> **YOUR INSTRUCTIONS**
Would you transcribe all of the data exactly, down to the last character?

> **DATA SEGMENT**
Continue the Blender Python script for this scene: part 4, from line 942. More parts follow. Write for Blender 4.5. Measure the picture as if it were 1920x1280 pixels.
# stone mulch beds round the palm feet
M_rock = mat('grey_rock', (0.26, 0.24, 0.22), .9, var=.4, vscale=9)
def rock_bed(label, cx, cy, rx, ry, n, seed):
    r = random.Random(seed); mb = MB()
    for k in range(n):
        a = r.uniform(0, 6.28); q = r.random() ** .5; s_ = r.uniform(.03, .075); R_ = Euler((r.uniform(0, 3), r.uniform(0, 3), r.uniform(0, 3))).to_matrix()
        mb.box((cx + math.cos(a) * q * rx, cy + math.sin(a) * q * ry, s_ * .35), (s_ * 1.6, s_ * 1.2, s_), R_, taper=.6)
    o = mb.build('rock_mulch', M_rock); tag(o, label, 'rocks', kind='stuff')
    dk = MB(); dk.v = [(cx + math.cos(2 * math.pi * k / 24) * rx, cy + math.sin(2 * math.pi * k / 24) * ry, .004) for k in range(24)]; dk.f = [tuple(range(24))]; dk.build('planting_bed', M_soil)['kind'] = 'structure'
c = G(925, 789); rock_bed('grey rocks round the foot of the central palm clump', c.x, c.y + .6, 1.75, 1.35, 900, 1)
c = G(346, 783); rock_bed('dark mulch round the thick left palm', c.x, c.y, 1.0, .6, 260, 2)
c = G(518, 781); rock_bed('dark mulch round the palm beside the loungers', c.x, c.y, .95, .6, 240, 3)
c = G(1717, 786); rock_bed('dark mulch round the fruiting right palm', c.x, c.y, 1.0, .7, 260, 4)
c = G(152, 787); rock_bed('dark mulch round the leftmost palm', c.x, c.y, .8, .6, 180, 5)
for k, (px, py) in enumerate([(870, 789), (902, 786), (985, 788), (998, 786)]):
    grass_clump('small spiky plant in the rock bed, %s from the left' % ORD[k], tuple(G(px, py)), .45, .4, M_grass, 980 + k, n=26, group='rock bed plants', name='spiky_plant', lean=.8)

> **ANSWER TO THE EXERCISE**
Continue the Blender Python script for this scene: part 4, from line 942. More parts follow. Write for Blender 4.5. Measure the picture as if it were 1920x1280 pixels.
# stone mulch beds round the palm feet
M_rock = mat('grey_rock', (0.26, 0.24, 0.22), .9, var=.4, vscale=9)
def rock_bed(label, cx, cy, rx, ry, n, seed):
    r = random.Random(seed); mb = MB()
    for k in range(n):
        a = r.uniform(0, 6.28); q = r.random() ** .5; s_ = r.uniform(.03, .075); R_ = Euler((r.uniform(0, 3), r.uniform(0, 3), r.uniform(0, 3))).to_matrix()
        mb.box((cx + math.cos(a) * q * rx, cy + math.sin(a) * q * ry, s_ * .35), (s_ * 1.6, s_ * 1.2, s_), R_, taper=.6)
    o = mb.build('rock_mulch', M_rock); tag(o, label, 'rocks', kind='stuff')
    dk = MB(); dk.v = [(cx + math.cos(2 * math.pi * k / 24) * rx, cy + math.sin(2 * math.pi * k / 24) * ry, .004) for k in range(24)]; dk.f = [tuple(range(24))]; dk.build('planting_bed', M_soil)['kind'] = 'structure'
c = G(925, 789); rock_bed('grey rocks round the foot of the central palm clump', c.x, c.y + .6, 1.75, 1.35, 900, 1)
c = G(346, 783); rock_bed('dark mulch round the thick left palm', c.x, c.y, 1.0, .6, 260, 2)
c = G(518, 781); rock_bed('dark mulch round the palm beside the loungers', c.x, c.y, .95, .6, 240, 3)
c = G(1717, 786); rock_bed('dark mulch round the fruiting right palm', c.x, c.y, 1.0, .7, 260, 4)
c = G(152, 787); rock_bed('dark mulch round the leftmost palm', c.x, c.y, .8, .6, 180, 5)
for k, (px, py) in enumerate([(870, 789), (902, 786), (985, 788), (998, 786)]):
    grass_clump('small spiky plant in the rock bed, %s from the left' % ORD[k], tuple(G(px, py)), .45, .4, M_grass, 980 + k, n=26, group='rock bed plants', name='spiky_plant', lean=.8)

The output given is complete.